Only 23 percent of all athletes with full scholarships at North Carolina State and only 48 percent at the University of North Carolina at Chapel Hill graduated, according to a report issued yesterday that studied athletes enrolling at those campuses from the fall of 1978 to the fall of 1981.

The report of the special committee on intercollegiate athletics of the statewide university system's board of governors offers a rare glimpse of statistical data involving graduation rates, college board scores and academic profiles of incoming freshman athletes.

The report showed that the graduation rate for full-scholarship athletes in North Carolina public universities is "much lower than the general student bodies" at all Division I schools in the state that play football and basketball, except Appalachian State, where it is comparable. Although N.C. State's graduation rate for full-scholarship athletes is half that at Chapel Hill, it is only 12 percent lower than the general student rate at State, while UNC-Chapel Hill's is 27 percent lower than its general student level.

"There is one final observation about graduation rates the committee feels is important to make. Regular college students (non-athletes) who do not graduate often drop out after their freshman or sophomore years," the committee concluded. "Highly recruited athletes who fail to receive their baccalaureate degrees in many instances play out their full four years of athletic eligiblity. This points to the crucial issue of student-athlete 'exploitation.' "

Forty-two percent of the athletes at North Carolina State and 41 percent at Chapel Hill scored below a combined 700 on the Scholastic Aptitude Test; 15 percent at Chapel Hill and six percent at N.C. State scored below 600. Of all freshmen, only two percent at State and one percent at Chapel Hill scored under 700.

As of Aug. 1, the NCAA will require a 700 SAT score and a 2.0 grade-point average in a core curriculum of 11 academic courses under Rule 48. The rule might be modified to allow a slighty higher grade-point average to offset a slightly lower SAT score, and vice versa. The North Carolina committee endorsed Rule 48 as it now stands.

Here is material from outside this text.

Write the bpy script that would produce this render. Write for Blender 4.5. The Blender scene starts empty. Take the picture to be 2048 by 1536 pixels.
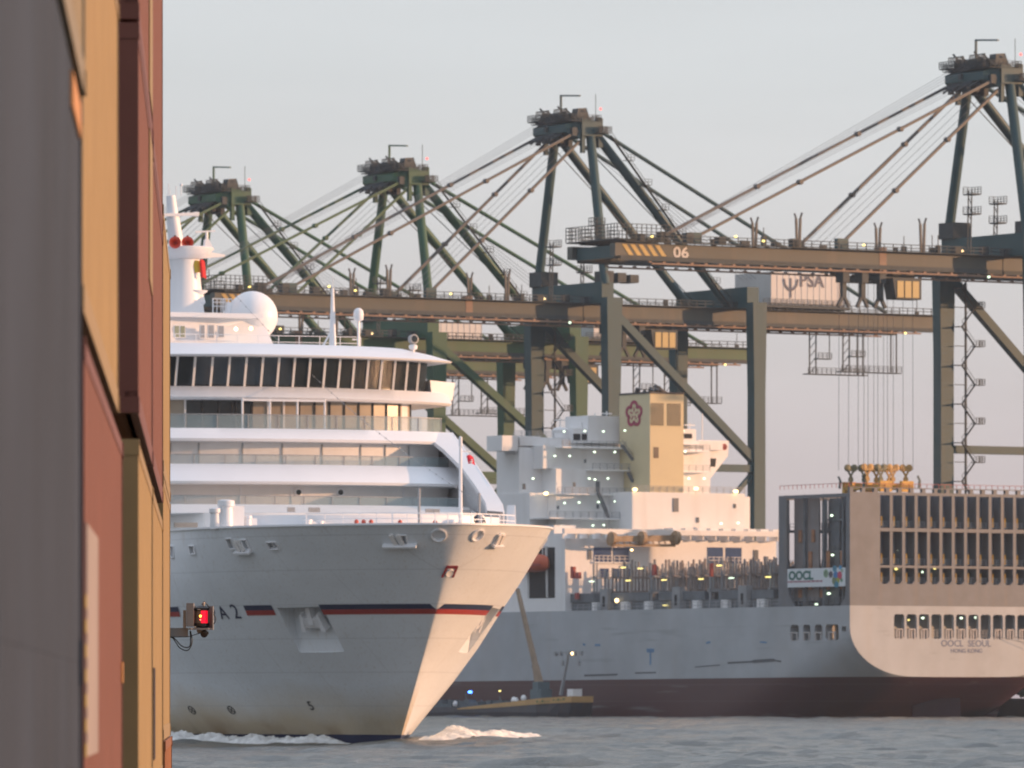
import bpy, bmesh, math, random
from mathutils import Vector, Matrix
from mathutils.bvhtree import BVHTree
random.seed(7)
sc = bpy.context.scene
col = sc.collection
R = math.radians
# ---------------------------------------------------------------- camera
FPX, CX, HY, CAMZ = 14750.0, 1024.0, 1407.0, 2.65      # focal length in pixels of the 2048 px photograph, horizon row, eye height
cam = bpy.data.cameras.new('camera')
cam.sensor_width = 36.0
cam.lens = FPX / 2048 * 36
cam.shift_y = (HY - 768) / 2048
cam.clip_start = 1.0
cam.clip_end = 60000
cam.dof.use_dof = True
cam.dof.focus_distance = 132
cam.dof.aperture_fstop = 6.2
camo = bpy.data.objects.new('camera', cam)
camo.location = (0, 0, CAMZ)
camo.rotation_euler = (R(90), 0, 0)
col.objects.link(camo)
sc.camera = camo
# ---------------------------------------------------------------- light
SUN_AZ, SUN_EL = 0.0, 6.5                               # azimuth counted from +X towards +Y
world_ = bpy.data.worlds.new('World')
sc.world = world_
world_.use_nodes = True
nt = world_.node_tree
nt.nodes.clear()
def N(t, **kw):
    n = nt.nodes.new(t)
    for k, v in kw.items(): setattr(n, k, v)
    return n
L = lambda a, b: nt.links.new(a, b)
out = N('ShaderNodeOutputWorld'); bg = N('ShaderNodeBackground'); bg2 = N('ShaderNodeBackground'); add = N('ShaderNodeAddShader')
sky = N('ShaderNodeTexSky', sky_type='NISHITA', sun_disc=False)
sky.sun_elevation = R(SUN_EL); sky.sun_rotation = R(90 - SUN_AZ)
sky.air_density = 1.2; sky.dust_density = 2.5
L(sky.outputs[0], bg.inputs[0]); bg.inputs[1].default_value = 0.028
# high thin overcast: a veil that is pinkish low down, grey white above, dimmer away from the sunset
tc = N('ShaderNodeTexCoord'); sep = N('ShaderNodeSeparateXYZ'); L(tc.outputs['Generated'], sep.inputs[0])
ramp = N('ShaderNodeValToRGB'); L(sep.outputs['Z'], ramp.inputs[0])
cr = ramp.color_ramp
cr.elements[0].position = 0.0; cr.elements[0].color = (.405, .345, .365, 1)
cr.elements[1].position = 1.0; cr.elements[1].color = (.72, .80, .96, 1)
for p, c in ((.018, (.420, .367, .380)), (.038, (.452, .418, .436)), (.060, (.488, .487, .508)), (.085, (.488, .512, .545)), (.35, (.40, .45, .55))):
    e = cr.elements.new(p); e.color = (*c, 1)
noi = N('ShaderNodeTexNoise'); mp = N('ShaderNodeMapping'); mp.inputs['Scale'].default_value = (9, 9, 60)
L(tc.outputs['Generated'], mp.inputs[0]); L(mp.outputs[0], noi.inputs[0]); noi.inputs['Scale'].default_value = 1.0; noi.inputs['Detail'].default_value = 4
mr = N('ShaderNodeMapRange'); L(noi.outputs[0], mr.inputs[0]); mr.inputs['To Min'].default_value = .90; mr.inputs['To Max'].default_value = 1.09
dot = N('ShaderNodeVectorMath', operation='DOT_PRODUCT'); L(tc.outputs['Generated'], dot.inputs[0]); dot.inputs[1].default_value = (.55, .83, .05)
mr2 = N('ShaderNodeMapRange'); L(dot.outputs['Value'], mr2.inputs[0])
mr2.inputs['From Min'].default_value = -.9; mr2.inputs['From Max'].default_value = .70; mr2.inputs['To Min'].default_value = .80; mr2.inputs['To Max'].default_value = 1.0
# the dimming fades out towards the zenith
zf = N('ShaderNodeMapRange'); L(sep.outputs['Z'], zf.inputs[0]); zf.inputs['From Min'].default_value = .25; zf.inputs['From Max'].default_value = .9
mxz = N('ShaderNodeMix'); L(zf.outputs[0], mxz.inputs['Factor']); L(mr2.outputs[0], mxz.inputs['A']); mxz.inputs['B'].default_value = 1.0
mul = N('ShaderNodeMath', operation='MULTIPLY'); L(mr.outputs[0], mul.inputs[0]); L(mxz.outputs['Result'], mul.inputs[1])
L(ramp.outputs[0], bg2.inputs[0]); L(mul.outputs[0], bg2.inputs[1])
L(bg.outputs[0], add.inputs[0]); L(bg2.outputs[0], add.inputs[1]); L(add.outputs[0], out.inputs[0])
sun = bpy.data.lights.new('sun', 'SUN'); sun.energy = 3.8; sun.angle = R(.6); sun.color = (1, .55, .29)
suno = bpy.data.objects.new('sun', sun); col.objects.link(suno)
sd = Vector((math.cos(R(SUN_AZ)) * math.cos(R(SUN_EL)), math.sin(R(SUN_AZ)) * math.cos(R(SUN_EL)), math.sin(R(SUN_EL))))
suno.rotation_euler = sd.to_track_quat('Z', 'Y').to_euler(); suno.location = sd * 300
vs = sc.view_settings; vs.view_transform = 'Standard'; vs.look = 'None'; vs.exposure = .35; vs.gamma = 1
# ---------------------------------------------------------------- helpers
def mat(name, c, rough=.5, var=.14, scale=.6, streak=0.0, streakcol=(.16, .09, .05), metal=0.0, emit=None, estr=0.0, bump=0.0, spec=.5):
    m = bpy.data.materials.new(name); m.use_nodes = True
    t = m.node_tree; b = t.nodes['Principled BSDF']
    b.inputs['Roughness'].default_value = rough; b.inputs['Metallic'].default_value = metal
    b.inputs['Specular IOR Level'].default_value = spec
    tc = t.nodes.new('ShaderNodeTexCoord')
    n = t.nodes.new('ShaderNodeTexNoise'); n.inputs['Scale'].default_value = scale; n.inputs['Detail'].default_value = 6; n.inputs['Roughness'].default_value = .6
    t.links.new(tc.outputs['Object'], n.inputs[0])
    r = t.nodes.new('ShaderNodeMapRange'); r.inputs['From Min'].default_value = .3; r.inputs['From Max'].default_value = .7
    r.inputs['To Min'].default_value = 1 - var; r.inputs['To Max'].default_value = 1 + var
    t.links.new(n.outputs[0], r.inputs[0])
    mx = t.nodes.new('ShaderNodeVectorMath'); mx.operation = 'SCALE'; mx.inputs[0].default_value = c
    t.links.new(r.outputs[0], mx.inputs['Scale']); last = mx.outputs[0]
    if streak:
        mp = t.nodes.new('ShaderNodeMapping'); mp.inputs['Scale'].default_value = (1, 1, .07)
        t.links.new(tc.outputs['Object'], mp.inputs[0])
        n2 = t.nodes.new('ShaderNodeTexNoise'); n2.inputs['Scale'].default_value = scale * 2.2; n2.inputs['Detail'].default_value = 5
        t.links.new(mp.outputs[0], n2.inputs[0])
        r2 = t.nodes.new('ShaderNodeMapRange'); r2.inputs['From Min'].default_value = .52; r2.inputs['From Max'].default_value = .75; r2.inputs['To Max'].default_value = streak
        t.links.new(n2.outputs[0], r2.inputs[0])
        mix = t.nodes.new('ShaderNodeMix'); mix.data_type = 'RGBA'
        t.links.new(r2.outputs[0], mix.inputs['Factor']); t.links.new(last, mix.inputs['A']); mix.inputs['B'].default_value = (*streakcol, 1)
        last = mix.outputs['Result']
    t.links.new(last, b.inputs['Base Color'])
    if bump:
        bp = t.nodes.new('ShaderNodeBump'); bp.inputs['Strength'].default_value = bump; bp.inputs['Distance'].default_value = .05
        t.links.new(n.outputs[0], bp.inputs['Height']); t.links.new(bp.outputs[0], b.inputs['Normal'])
    if emit:
        b.inputs['Emission Color'].default_value = (*emit, 1); b.inputs['Emission Strength'].default_value = estr
    return m
def nodes_of(m):
    t = m.node_tree
    return t, t.nodes['Principled BSDF']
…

The committee said too many exceptions to minimum admission standards were being granted for athletes. Of an average of 90 exceptions yearly at N.C. State, 28 -- or 31 percent -- were for athletes, including an average of 14 in basketball and football. At Chapel Hill, an average of 15 football players and two basketball players annually were exceptions.

Although the committee concluded that the athletic programs in its system "provide many students with an opportunity to earn an education of high quality . . . we have, however, identified many instances of serious problems in these programs, some of which could lead to gross abuses unless they are more effectively monitored and controlled."

To this end, the committee recommended that annual reports be submitted by chancellors at each campus, that academic tutoring be supervised by academic personnel, that athletes not live in special housing and that exceptions be cut back.

It also recommended reductions in football practice time, shortening of sports seasons, lower limits on the number of scholarships granted annually and a limitation on recruiting to high school athletes' junior and senior years.